As someone mentioned on the news this morning, raising the retirement age might mean that the government has to pay out more money for disability benefits as exhausted people will get ill more frequently. Then instead of being able to enjoy their retirement, they will spend their last years dependent on ... the care system. Funded by ... the tax payer.
A very interesting suggestion was mooted. As some workers live longer than others - there is an 11-year gap in life expectancy between some manual workers and some white-collar workers - the government should simplify the system and say that you get your pension after 45 years' work. This would mean that a low-skilled worker who started work at 16 would be able to retire at 61 (life expectancy 72 or 3) and a professional who started work after graduating at 21 or 22 would retire at 66 or 67 (life expectancy 83 or 4). This would still mean that the professional would live longer post-retirement, but wouldn't be quite so unfair. (And I don't think that would stop people wanting to go to uni, because nothing except for high tuition fees would do that).

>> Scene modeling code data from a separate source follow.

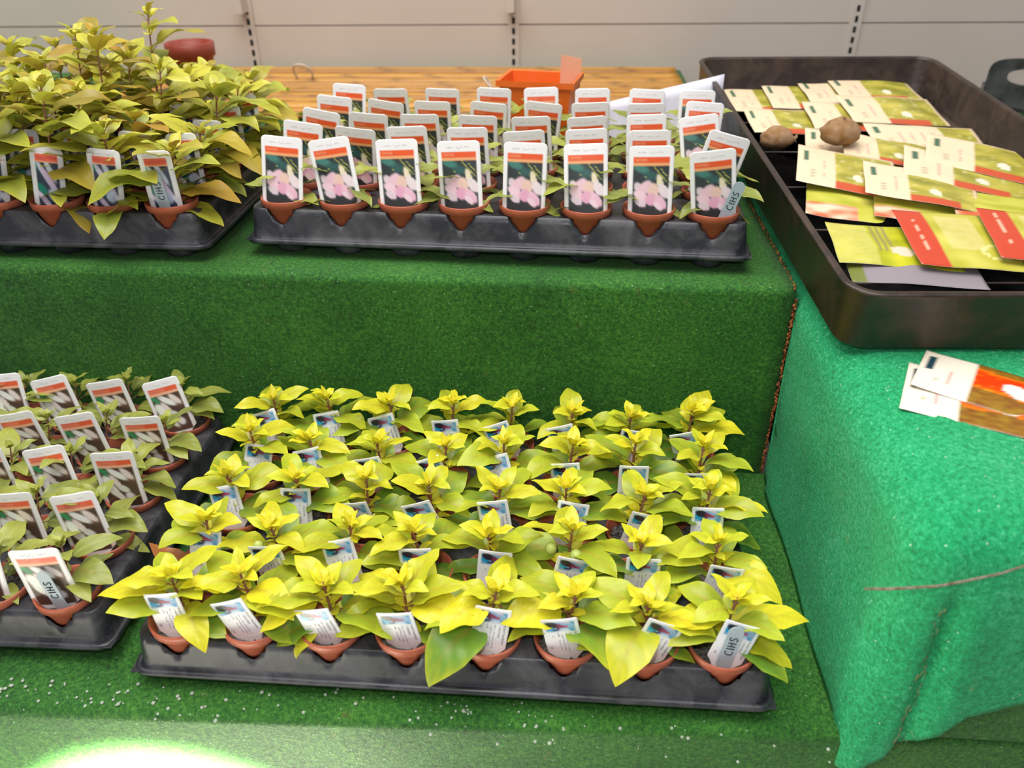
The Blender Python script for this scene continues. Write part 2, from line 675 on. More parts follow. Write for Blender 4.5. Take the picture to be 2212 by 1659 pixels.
LX, LY, LA = -.1165, .0223, .0172
UX, UY_, UA = .0059, .3896, -.0361
dx, dy = rotz2(LA, -7 * .066, 0)
tray('black shuttle tray of yellow-leaved fuchsias on the lower step', (0, 0, .0002), 0, TR_L)
tray('black shuttle tray of olive fuchsias with white-flower cards on the lower step', (LX + dx, LY + dy, .0002), LA, TR_L)
tray('black shuttle tray full of pink-flower cards on the upper step', (UX, UY_, H + .0002), UA, TR_U)
tray('black shuttle tray of tall red-stemmed fuchsias on the upper step', (-.117 - 7 * .066, .368, H + .0002), 0, TR_L)


# ------------------------------------------------------------------ pots and plants
def pot_mesh():
    mb = MB()
    a, b, z0, z1 = POT_B, POT_T, POT_Z0, POT_Z1
    zl = z1 - .0085
    rl = a + (b - a) * (zl - z0) / (z1 - z0)
    mb.lathe([(.001, z0 + .0002), (a - .001, z0), (a, z0 + .001), (rl - .0006, zl), (b + .0008, zl + .0003), (b + .0016, z1 - .0008), (b + .0010, z1), (b - .0004, z1 - .0006), (rl - .0028, zl - .004), (a - .0016, z0 + .003), (.001, z0 + .003)], 40)
    return mb.mesh('pot', M_POT)


def soil_mesh(seed):
    mb = MB()
    r = random.Random(seed)
    prof = []
    for i in range(9):
        rad = .0005 + .0228 * i / 8
        prof.append([((rad) * math.cos(6.28318 * k / 24), rad * math.sin(6.28318 * k / 24), .0505 + r.uniform(-.0012, .0014)) for k in range(24)])
    mb.grid(prof, close_v=True)
    for k in range(10):
        a, rad = r.uniform(0, 6.28), r.uniform(.004, .020)
        mb.ball((rad * math.cos(a), rad * math.sin(a), .0515), r.uniform(.0008, .002), 4)
    return mb.mesh('soil', M_SOIL)


POT = pot_mesh()
SOIL = [soil_mesh(k) for k in range(4)]


def leaf(mb, base, az, el, L, Wd, droop, cy, cg, g, r, tint=None, ns=12, nw=8):
    """one ovate leaf: midrib from base outwards (azimuth az, start elevation el), blade folded, quilted and waved"""
    base = Vector(base)
    horiz = Vector((math.cos(az), math.sin(az), 0))
    lat = Vector((-math.sin(az), math.cos(az), 0))
    roll = r.uniform(-.3, .3)
    ph, wav = r.uniform(0, 6.28), r.uniform(.05, .14)
    fold = r.uniform(.05, .26)
    side = r.uniform(-.5, .5)
    p = base.copy()
    rows, cols = [], []
    for i in range(ns + 1):
        s = i / ns
        e = el - droop * s ** 1.15
        hd = (horiz + lat * (side * .35 * s)).normalized()
        d = hd * math.cos(e) + Vector((0, 0, 1)) * math.sin(e)
        if i:
            p = p + d * (L / ns)
        lt = Vector((-hd.y, hd.x, 0))
        nrm = d.cross(lt).normalized()
        if nrm.z < 0 and abs(e) < 1.5:
            nrm = -nrm
        lt2 = (lt * math.cos(roll) + nrm * math.sin(roll))
        n2 = (nrm * math.cos(roll) - lt * math.sin(roll))
        sh = (max(s, 0.) ** .62) * (max(1 - s, 0) ** 1.02) * 2.88
        w = Wd * .5 * max(sh, .012 if s < .5 else .004)
        rw, rc = [], []
        for j in range(nw + 1):
            t = j / nw * 2 - 1
            at = abs(t)
            q = .075 * w * abs(math.sin(math.pi * 4.2 * (s - .33 * at))) * (1 - .5 * at) * 2
            z = fold * at * w + q + wav * Wd * math.sin(6.28 * 1.4 * s + ph + (1.2 if t > 0 else 0)) * at ** 2 * math.sin(math.pi * s)
            rw.append(p + lt2 * (t * w) + n2 * z)
            gg = g * (1.1 - .5 * s * s - .25 * at ** 3) + .16 * (abs(math.sin(math.pi * 4.2 * (s - .33 * at))) - .5)
            c = mixc(cy, cg, gg)
            if at < .01:
                c = mixc(c, tint or mixc(cy, (1, 1, .6), .3), .45 * (1 - s))
            rc.append(c)
        rows.append(rw)
        cols.append(rc)
    mb.grid(rows, cols)


YEL = dict(y=lin((246, 230, 48)), g=lin((112, 152, 52)), stemr=.0017)
OLV = dict(y=lin((186, 190, 84)), g=lin((108, 122, 62)), stemr=.0012)
TALL = dict(y=lin((226, 216, 74)), g=lin((124, 146, 58)), stemr=.0014)


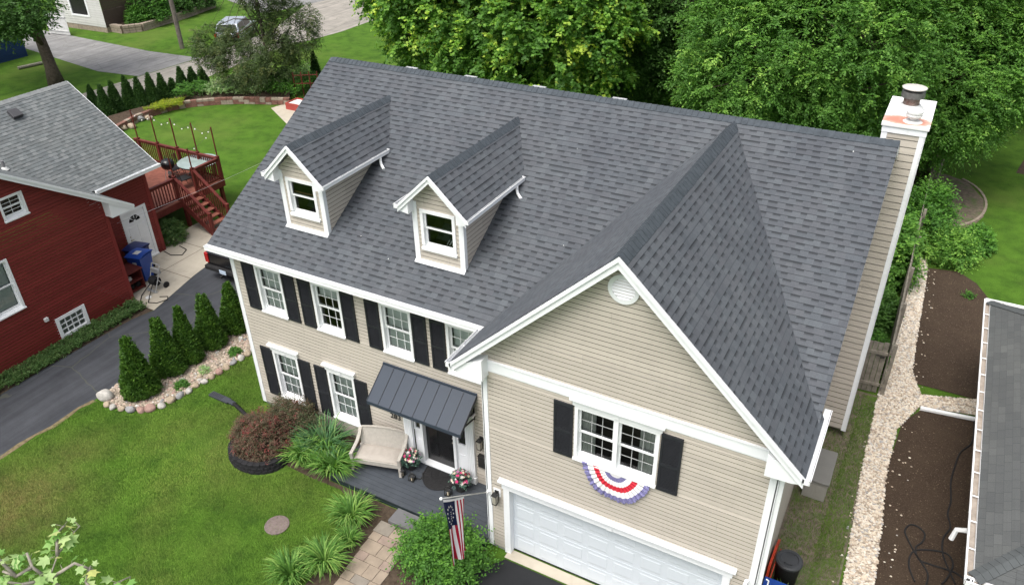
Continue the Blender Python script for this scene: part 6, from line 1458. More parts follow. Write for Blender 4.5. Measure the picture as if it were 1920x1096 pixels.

Different arrangements would be made for parents/carers who take career breaks, people who are disabled, etc, so this would probably apply mostly to able-bodied single men and women as things are at the moment.
I'm not sure what to make of this idea, but one thing it shows is that there are other possibilities of more creative solutions. And I'm sorry I can't remember whose idea it was.
I do think is that we should stop letting the government set us against each other: public v private sector, teachers v non-teachers, etc. As with everything relating to employment law, why don't they make the same laws apply to everyone, whether in the private or public sector? Same holidays, same leave entitlement, same maternity benefits, same pensionable age/no of years worked for a pension ...? This wouldn't mean that private companies would be forced to give people six weeks in the summer, because they could give them higher pay in lieu. Nor would it mean that teachers' holidays would be reduced if it was decided that everyone should have four weeks in the summer, as it could be assumed that two of those six weeks were spent on work-related activities at home, which is the situation as it is now.
I don't know. Is it really beyond them to sort this out? What a mess they are making of everything, and what bad feeling they are creating. Instead of a Big Society, this is becoming No Society at all. Everyone looking over their shoulder to see who's getting more than they are.